Identify each line holding the string "script" and copy it.
-- BEGIN MATERIAL TO PROCESS --
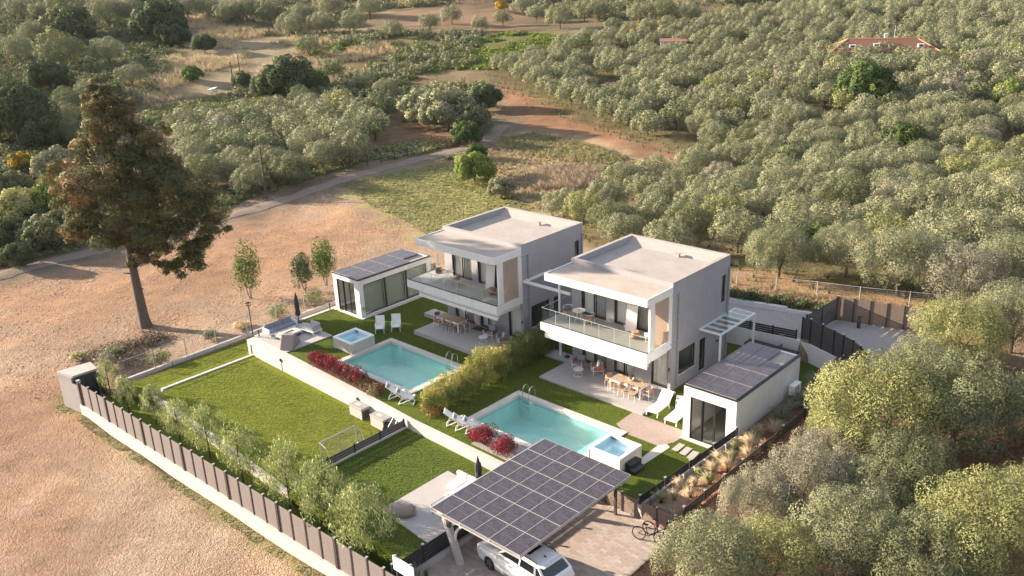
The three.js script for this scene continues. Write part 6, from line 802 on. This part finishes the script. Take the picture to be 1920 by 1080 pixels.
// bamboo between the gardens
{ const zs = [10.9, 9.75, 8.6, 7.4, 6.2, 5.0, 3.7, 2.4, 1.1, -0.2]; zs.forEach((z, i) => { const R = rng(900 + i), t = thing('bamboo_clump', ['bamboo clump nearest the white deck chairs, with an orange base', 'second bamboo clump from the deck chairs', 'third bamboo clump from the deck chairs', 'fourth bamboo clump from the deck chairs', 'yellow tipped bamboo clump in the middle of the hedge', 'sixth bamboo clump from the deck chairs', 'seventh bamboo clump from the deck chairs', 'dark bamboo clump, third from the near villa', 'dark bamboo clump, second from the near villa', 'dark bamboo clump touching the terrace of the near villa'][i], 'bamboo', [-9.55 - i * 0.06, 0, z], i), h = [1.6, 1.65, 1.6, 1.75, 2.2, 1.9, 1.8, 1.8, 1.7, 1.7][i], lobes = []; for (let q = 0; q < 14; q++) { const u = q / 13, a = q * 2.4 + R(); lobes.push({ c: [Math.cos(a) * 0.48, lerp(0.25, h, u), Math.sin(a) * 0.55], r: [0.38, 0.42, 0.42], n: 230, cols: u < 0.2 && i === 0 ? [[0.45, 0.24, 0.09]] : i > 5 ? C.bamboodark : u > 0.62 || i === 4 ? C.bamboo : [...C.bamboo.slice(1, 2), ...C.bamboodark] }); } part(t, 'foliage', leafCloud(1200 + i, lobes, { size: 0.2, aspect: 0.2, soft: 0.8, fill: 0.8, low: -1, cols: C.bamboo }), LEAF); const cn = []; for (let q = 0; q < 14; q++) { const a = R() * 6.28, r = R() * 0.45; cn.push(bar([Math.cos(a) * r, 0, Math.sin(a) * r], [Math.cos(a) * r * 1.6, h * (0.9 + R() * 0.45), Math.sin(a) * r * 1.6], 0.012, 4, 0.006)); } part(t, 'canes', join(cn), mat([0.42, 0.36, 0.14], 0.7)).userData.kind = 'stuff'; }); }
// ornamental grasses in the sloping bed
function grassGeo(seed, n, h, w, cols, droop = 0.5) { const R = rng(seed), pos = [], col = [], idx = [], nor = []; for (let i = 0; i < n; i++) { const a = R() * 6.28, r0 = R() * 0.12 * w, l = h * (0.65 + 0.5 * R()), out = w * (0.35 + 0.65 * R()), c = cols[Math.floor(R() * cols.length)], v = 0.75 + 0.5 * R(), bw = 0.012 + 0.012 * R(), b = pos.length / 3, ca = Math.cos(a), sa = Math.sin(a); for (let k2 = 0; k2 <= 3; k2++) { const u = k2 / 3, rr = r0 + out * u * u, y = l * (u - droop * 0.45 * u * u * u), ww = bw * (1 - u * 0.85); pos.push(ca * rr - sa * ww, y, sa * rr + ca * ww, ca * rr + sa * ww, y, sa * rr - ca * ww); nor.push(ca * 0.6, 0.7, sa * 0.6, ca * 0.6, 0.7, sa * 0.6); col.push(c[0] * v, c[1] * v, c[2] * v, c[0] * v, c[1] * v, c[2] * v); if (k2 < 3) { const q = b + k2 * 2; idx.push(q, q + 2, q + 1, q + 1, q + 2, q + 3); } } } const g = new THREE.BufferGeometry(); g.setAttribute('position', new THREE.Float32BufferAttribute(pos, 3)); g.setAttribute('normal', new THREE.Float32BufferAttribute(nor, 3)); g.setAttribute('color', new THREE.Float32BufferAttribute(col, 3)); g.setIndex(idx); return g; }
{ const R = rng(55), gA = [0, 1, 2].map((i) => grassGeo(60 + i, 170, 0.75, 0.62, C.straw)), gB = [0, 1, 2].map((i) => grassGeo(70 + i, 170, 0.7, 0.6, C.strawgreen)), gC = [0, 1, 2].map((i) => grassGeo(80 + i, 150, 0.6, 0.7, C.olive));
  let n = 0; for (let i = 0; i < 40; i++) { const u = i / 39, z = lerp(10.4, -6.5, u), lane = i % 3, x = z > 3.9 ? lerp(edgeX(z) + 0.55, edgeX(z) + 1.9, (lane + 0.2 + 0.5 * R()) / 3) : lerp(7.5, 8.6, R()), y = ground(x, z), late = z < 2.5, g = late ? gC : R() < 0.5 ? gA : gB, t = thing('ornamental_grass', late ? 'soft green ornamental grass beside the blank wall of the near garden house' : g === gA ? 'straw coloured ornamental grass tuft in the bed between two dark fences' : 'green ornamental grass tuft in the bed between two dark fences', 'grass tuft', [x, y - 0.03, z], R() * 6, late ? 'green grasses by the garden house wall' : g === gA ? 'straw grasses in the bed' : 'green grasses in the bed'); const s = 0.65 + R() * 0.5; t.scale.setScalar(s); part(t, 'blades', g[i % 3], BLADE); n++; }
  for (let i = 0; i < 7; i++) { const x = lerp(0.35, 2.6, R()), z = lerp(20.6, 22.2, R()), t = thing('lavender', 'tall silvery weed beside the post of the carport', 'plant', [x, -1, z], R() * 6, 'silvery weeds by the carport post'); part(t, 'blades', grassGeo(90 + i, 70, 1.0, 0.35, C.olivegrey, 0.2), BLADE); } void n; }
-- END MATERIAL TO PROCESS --
-- BEGIN MATERIAL TO PROCESS --
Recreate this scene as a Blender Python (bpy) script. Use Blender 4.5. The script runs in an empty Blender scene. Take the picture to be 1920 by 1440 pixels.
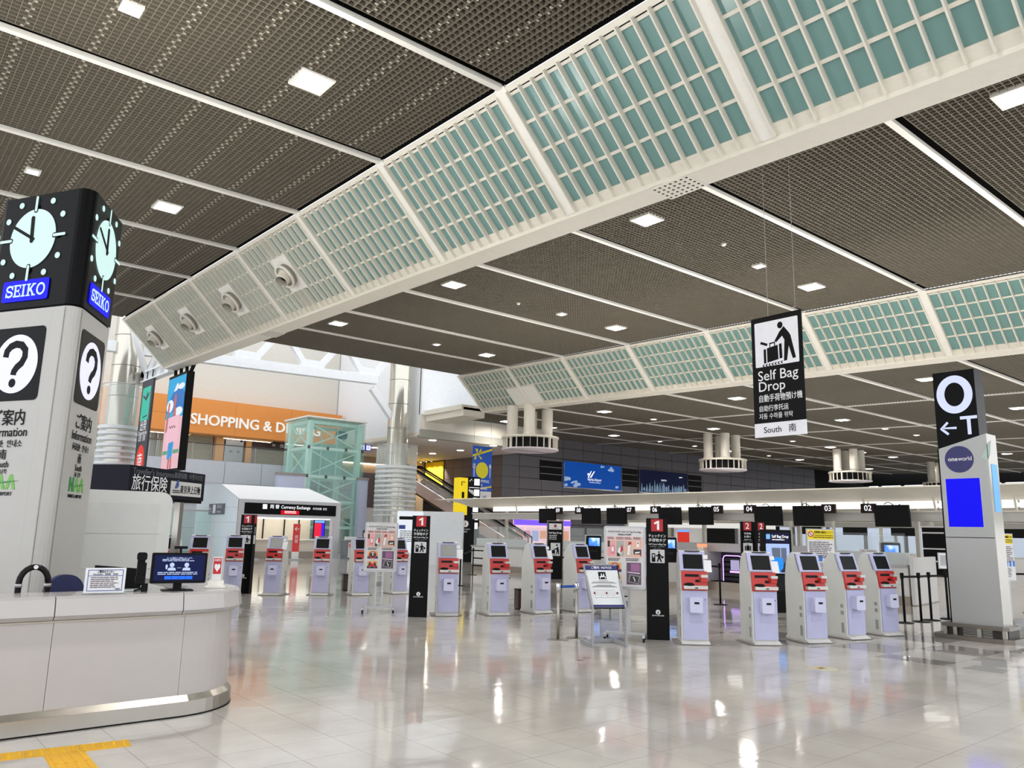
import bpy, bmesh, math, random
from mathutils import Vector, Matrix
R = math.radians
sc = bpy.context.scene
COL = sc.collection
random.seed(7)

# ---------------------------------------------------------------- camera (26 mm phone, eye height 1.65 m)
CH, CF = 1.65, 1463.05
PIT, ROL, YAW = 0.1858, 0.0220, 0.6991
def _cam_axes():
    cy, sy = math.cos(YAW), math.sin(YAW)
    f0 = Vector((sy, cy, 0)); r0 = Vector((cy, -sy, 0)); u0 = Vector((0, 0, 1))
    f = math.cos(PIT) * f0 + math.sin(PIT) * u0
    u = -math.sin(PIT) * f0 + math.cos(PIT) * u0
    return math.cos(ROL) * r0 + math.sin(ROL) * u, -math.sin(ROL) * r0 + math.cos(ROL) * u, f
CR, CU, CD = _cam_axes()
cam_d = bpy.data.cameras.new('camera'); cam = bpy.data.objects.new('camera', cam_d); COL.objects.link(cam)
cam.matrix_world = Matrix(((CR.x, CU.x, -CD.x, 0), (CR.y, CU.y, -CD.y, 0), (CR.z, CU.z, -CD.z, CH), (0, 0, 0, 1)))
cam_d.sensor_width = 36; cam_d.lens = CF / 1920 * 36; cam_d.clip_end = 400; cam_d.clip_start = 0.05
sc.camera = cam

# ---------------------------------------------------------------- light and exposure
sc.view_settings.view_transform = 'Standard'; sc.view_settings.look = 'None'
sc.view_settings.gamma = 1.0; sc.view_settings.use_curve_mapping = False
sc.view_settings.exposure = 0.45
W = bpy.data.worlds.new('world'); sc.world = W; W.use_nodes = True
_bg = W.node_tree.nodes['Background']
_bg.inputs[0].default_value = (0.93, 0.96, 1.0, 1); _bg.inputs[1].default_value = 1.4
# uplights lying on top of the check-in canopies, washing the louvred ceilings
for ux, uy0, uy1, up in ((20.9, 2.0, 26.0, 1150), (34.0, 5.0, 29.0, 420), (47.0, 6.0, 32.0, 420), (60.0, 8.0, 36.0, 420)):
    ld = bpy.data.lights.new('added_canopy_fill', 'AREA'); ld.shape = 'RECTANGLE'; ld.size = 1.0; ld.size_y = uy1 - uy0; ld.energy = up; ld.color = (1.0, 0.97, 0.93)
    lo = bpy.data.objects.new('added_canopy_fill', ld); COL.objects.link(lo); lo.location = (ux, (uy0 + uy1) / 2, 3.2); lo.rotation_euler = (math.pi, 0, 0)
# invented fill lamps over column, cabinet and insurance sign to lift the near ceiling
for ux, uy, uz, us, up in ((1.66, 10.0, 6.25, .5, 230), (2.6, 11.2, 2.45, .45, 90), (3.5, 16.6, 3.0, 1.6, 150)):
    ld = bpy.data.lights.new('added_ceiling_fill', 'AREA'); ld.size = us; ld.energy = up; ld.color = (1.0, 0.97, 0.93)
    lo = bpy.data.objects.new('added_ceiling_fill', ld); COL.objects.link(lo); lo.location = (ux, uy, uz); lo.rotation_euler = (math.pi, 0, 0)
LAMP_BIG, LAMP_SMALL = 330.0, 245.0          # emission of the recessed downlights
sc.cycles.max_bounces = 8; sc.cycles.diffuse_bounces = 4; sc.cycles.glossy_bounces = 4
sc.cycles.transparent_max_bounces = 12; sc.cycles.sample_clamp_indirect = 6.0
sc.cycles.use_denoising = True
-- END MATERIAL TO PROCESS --
-- BEGIN MATERIAL TO PROCESS --
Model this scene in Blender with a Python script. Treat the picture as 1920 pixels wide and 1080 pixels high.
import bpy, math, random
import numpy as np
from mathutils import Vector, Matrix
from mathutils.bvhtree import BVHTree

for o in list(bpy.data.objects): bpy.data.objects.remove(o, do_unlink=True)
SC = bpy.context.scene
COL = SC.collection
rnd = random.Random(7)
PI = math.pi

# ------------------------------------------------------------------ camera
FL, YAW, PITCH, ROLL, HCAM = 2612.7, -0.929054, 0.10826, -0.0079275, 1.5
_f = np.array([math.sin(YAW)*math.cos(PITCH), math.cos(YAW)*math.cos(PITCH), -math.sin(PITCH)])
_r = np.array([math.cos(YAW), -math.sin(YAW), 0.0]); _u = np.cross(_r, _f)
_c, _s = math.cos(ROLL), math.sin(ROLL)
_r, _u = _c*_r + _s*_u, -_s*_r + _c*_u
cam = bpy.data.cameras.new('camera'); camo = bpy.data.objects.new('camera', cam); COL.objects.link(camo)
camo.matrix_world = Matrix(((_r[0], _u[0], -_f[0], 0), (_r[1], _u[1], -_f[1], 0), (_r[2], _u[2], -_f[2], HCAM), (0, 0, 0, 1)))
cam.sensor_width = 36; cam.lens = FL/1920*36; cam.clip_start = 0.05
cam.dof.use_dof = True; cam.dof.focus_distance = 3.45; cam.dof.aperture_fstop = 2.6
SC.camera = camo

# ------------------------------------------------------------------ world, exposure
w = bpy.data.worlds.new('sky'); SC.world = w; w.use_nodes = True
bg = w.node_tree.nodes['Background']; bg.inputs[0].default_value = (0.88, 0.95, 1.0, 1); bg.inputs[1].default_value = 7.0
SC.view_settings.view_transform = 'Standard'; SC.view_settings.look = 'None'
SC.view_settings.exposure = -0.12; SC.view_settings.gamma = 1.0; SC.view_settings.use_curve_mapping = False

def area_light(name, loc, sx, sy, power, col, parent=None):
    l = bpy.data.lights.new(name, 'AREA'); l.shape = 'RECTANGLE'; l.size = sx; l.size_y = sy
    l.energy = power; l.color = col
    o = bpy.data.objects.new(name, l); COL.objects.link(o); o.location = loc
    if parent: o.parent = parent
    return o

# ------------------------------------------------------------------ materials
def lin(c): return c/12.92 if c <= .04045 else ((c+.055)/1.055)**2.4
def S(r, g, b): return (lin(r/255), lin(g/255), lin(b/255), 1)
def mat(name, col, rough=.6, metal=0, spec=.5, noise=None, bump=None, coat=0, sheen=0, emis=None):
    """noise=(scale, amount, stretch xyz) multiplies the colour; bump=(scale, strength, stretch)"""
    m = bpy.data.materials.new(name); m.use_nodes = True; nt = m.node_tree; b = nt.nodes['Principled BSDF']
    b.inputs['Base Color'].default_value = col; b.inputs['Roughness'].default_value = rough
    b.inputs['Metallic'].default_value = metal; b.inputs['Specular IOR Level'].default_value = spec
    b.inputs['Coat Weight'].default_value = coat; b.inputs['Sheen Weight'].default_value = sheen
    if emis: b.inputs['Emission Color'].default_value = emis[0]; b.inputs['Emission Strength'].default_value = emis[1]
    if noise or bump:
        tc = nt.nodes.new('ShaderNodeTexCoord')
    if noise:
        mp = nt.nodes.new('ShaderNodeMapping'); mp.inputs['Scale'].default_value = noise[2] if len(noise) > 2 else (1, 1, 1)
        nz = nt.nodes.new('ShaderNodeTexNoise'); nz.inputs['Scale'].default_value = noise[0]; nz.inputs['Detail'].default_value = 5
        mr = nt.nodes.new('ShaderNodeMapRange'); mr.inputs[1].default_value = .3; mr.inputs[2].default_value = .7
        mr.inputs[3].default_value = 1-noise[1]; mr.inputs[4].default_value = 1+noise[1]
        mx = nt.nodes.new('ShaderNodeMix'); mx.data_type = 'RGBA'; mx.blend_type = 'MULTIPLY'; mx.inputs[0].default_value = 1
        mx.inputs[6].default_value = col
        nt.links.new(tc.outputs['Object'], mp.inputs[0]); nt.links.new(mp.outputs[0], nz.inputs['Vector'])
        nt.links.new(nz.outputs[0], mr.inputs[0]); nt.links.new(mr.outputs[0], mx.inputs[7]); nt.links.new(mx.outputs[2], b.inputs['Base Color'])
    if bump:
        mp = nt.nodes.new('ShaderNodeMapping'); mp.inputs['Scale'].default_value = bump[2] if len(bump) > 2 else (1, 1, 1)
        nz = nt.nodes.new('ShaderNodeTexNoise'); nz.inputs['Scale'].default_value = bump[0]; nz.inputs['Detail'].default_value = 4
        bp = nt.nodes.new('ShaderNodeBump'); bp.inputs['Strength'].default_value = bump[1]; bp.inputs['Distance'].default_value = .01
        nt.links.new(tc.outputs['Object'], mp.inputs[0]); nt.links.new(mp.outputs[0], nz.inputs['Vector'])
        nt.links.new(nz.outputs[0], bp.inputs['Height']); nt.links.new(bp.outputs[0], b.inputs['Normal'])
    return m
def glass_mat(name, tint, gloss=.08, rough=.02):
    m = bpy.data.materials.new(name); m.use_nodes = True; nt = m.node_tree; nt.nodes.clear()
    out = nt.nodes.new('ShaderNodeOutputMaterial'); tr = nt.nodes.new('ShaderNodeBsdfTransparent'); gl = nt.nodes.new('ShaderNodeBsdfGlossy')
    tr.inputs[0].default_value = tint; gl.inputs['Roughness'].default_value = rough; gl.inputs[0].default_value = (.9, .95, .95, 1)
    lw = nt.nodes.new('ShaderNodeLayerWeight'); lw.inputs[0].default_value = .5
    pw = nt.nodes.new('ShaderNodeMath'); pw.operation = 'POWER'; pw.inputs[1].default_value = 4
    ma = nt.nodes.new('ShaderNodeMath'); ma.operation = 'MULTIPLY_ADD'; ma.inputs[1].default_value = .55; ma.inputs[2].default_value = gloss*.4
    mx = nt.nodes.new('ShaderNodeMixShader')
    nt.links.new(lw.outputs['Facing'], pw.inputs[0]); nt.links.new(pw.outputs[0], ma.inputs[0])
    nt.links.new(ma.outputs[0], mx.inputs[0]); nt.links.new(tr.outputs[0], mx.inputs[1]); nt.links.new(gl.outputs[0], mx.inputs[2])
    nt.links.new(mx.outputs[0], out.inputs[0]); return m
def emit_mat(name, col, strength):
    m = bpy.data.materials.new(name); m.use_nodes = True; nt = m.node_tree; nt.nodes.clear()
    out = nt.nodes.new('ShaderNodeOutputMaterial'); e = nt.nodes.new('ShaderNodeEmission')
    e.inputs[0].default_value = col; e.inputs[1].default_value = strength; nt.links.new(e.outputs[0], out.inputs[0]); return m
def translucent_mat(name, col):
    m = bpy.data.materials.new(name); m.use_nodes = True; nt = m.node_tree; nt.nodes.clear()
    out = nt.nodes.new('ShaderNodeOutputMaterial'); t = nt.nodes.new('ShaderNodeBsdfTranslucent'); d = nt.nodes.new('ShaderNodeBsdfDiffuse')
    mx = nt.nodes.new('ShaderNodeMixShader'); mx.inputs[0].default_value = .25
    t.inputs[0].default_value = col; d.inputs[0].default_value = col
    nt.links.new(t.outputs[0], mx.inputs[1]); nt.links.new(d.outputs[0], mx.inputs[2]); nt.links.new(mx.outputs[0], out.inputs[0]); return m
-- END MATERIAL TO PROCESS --
→ **RESULT OF THIS EXERCISE**
The three.js script for this scene continues. Write part 6, from line 802 on. This part finishes the script. Take the picture to be 1920 by 1080 pixels.
Recreate this scene as a Blender Python (bpy) script. Use Blender 4.5. The script runs in an empty Blender scene. Take the picture to be 1920 by 1440 pixels.
Model this scene in Blender with a Python script. Treat the picture as 1920 pixels wide and 1080 pixels high.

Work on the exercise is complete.